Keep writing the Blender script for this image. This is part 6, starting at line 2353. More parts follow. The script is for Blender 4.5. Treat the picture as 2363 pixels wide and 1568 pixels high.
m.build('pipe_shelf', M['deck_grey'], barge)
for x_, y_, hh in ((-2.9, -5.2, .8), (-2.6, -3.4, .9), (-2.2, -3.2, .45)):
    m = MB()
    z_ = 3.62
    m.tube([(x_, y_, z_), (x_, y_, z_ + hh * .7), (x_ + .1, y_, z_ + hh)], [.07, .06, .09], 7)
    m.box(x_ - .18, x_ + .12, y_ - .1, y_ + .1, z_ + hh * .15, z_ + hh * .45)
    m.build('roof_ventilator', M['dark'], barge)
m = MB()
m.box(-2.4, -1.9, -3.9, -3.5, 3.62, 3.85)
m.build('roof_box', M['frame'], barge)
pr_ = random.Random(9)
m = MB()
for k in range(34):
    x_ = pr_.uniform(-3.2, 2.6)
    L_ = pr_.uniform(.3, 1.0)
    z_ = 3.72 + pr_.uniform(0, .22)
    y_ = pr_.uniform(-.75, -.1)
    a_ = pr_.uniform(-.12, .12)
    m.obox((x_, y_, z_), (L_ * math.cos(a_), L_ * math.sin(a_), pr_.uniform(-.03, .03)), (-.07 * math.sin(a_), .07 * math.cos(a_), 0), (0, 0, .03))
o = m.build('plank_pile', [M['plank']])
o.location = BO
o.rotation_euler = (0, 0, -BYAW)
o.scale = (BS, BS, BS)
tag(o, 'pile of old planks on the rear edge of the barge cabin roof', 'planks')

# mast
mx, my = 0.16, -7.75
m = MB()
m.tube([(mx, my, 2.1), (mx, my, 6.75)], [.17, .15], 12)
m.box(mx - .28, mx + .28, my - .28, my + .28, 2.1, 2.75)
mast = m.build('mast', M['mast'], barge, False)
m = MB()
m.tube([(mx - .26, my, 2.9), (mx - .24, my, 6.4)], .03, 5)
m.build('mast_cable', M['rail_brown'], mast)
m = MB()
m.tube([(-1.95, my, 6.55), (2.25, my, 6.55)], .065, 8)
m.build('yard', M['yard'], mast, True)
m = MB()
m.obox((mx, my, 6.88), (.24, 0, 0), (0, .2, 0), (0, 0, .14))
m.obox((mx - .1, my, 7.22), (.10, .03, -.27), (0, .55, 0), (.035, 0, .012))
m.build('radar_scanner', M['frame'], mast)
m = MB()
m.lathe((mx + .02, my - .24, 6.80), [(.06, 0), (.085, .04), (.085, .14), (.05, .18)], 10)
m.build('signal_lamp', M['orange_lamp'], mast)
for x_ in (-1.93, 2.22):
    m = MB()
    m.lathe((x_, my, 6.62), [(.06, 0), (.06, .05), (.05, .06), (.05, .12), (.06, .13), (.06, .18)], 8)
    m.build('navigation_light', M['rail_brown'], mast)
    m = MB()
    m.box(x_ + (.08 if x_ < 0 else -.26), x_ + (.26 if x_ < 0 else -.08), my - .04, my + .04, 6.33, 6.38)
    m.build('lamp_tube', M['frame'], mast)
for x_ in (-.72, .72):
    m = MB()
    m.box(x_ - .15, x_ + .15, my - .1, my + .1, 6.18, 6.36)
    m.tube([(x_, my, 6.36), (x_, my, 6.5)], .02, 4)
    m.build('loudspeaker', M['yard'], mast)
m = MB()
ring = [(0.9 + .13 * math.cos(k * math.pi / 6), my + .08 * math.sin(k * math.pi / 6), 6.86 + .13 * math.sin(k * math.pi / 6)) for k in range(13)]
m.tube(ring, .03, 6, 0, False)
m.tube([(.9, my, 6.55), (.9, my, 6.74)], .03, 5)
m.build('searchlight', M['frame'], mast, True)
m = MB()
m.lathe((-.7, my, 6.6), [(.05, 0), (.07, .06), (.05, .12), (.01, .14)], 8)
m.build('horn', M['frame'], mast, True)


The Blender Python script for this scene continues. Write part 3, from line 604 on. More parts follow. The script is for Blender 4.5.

•••

*THE EXERCISE*. Print the entries exactly. Include every one.

*ANSWER FOR THIS EXERCISE*.
Keep writing the Blender script for this image. This is part 6, starting at line 2353. More parts follow. The script is for Blender 4.5. Treat the picture as 2363 pixels wide and 1568 pixels high.
m.build('pipe_shelf', M['deck_grey'], barge)
for x_, y_, hh in ((-2.9, -5.2, .8), (-2.6, -3.4, .9), (-2.2, -3.2, .45)):
    m = MB()
    z_ = 3.62
    m.tube([(x_, y_, z_), (x_, y_, z_ + hh * .7), (x_ + .1, y_, z_ + hh)], [.07, .06, .09], 7)
    m.box(x_ - .18, x_ + .12, y_ - .1, y_ + .1, z_ + hh * .15, z_ + hh * .45)
    m.build('roof_ventilator', M['dark'], barge)
m = MB()
m.box(-2.4, -1.9, -3.9, -3.5, 3.62, 3.85)
m.build('roof_box', M['frame'], barge)
pr_ = random.Random(9)
m = MB()
for k in range(34):
    x_ = pr_.uniform(-3.2, 2.6)
    L_ = pr_.uniform(.3, 1.0)
    z_ = 3.72 + pr_.uniform(0, .22)
    y_ = pr_.uniform(-.75, -.1)
    a_ = pr_.uniform(-.12, .12)
    m.obox((x_, y_, z_), (L_ * math.cos(a_), L_ * math.sin(a_), pr_.uniform(-.03, .03)), (-.07 * math.sin(a_), .07 * math.cos(a_), 0), (0, 0, .03))
o = m.build('plank_pile', [M['plank']])
o.location = BO
o.rotation_euler = (0, 0, -BYAW)
o.scale = (BS, BS, BS)
tag(o, 'pile of old planks on the rear edge of the barge cabin roof', 'planks')

# mast
mx, my = 0.16, -7.75
m = MB()
m.tube([(mx, my, 2.1), (mx, my, 6.75)], [.17, .15], 12)
m.box(mx - .28, mx + .28, my - .28, my + .28, 2.1, 2.75)
mast = m.build('mast', M['mast'], barge, False)
m = MB()
m.tube([(mx - .26, my, 2.9), (mx - .24, my, 6.4)], .03, 5)
m.build('mast_cable', M['rail_brown'], mast)
m = MB()
m.tube([(-1.95, my, 6.55), (2.25, my, 6.55)], .065, 8)
m.build('yard', M['yard'], mast, True)
m = MB()
m.obox((mx, my, 6.88), (.24, 0, 0), (0, .2, 0), (0, 0, .14))
m.obox((mx - .1, my, 7.22), (.10, .03, -.27), (0, .55, 0), (.035, 0, .012))
m.build('radar_scanner', M['frame'], mast)
m = MB()
m.lathe((mx + .02, my - .24, 6.80), [(.06, 0), (.085, .04), (.085, .14), (.05, .18)], 10)
m.build('signal_lamp', M['orange_lamp'], mast)
for x_ in (-1.93, 2.22):
    m = MB()
    m.lathe((x_, my, 6.62), [(.06, 0), (.06, .05), (.05, .06), (.05, .12), (.06, .13), (.06, .18)], 8)
    m.build('navigation_light', M['rail_brown'], mast)
    m = MB()
    m.box(x_ + (.08 if x_ < 0 else -.26), x_ + (.26 if x_ < 0 else -.08), my - .04, my + .04, 6.33, 6.38)
    m.build('lamp_tube', M['frame'], mast)
for x_ in (-.72, .72):
    m = MB()
    m.box(x_ - .15, x_ + .15, my - .1, my + .1, 6.18, 6.36)
    m.tube([(x_, my, 6.36), (x_, my, 6.5)], .02, 4)
    m.build('loudspeaker', M['yard'], mast)
m = MB()
ring = [(0.9 + .13 * math.cos(k * math.pi / 6), my + .08 * math.sin(k * math.pi / 6), 6.86 + .13 * math.sin(k * math.pi / 6)) for k in range(13)]
m.tube(ring, .03, 6, 0, False)
m.tube([(.9, my, 6.55), (.9, my, 6.74)], .03, 5)
m.build('searchlight', M['frame'], mast, True)
m = MB()
m.lathe((-.7, my, 6.6), [(.05, 0), (.07, .06), (.05, .12), (.01, .14)], 8)
m.build('horn', M['frame'], mast, True)


The Blender Python script for this scene continues. Write part 3, from line 604 on. More parts follow. The script is for Blender 4.5.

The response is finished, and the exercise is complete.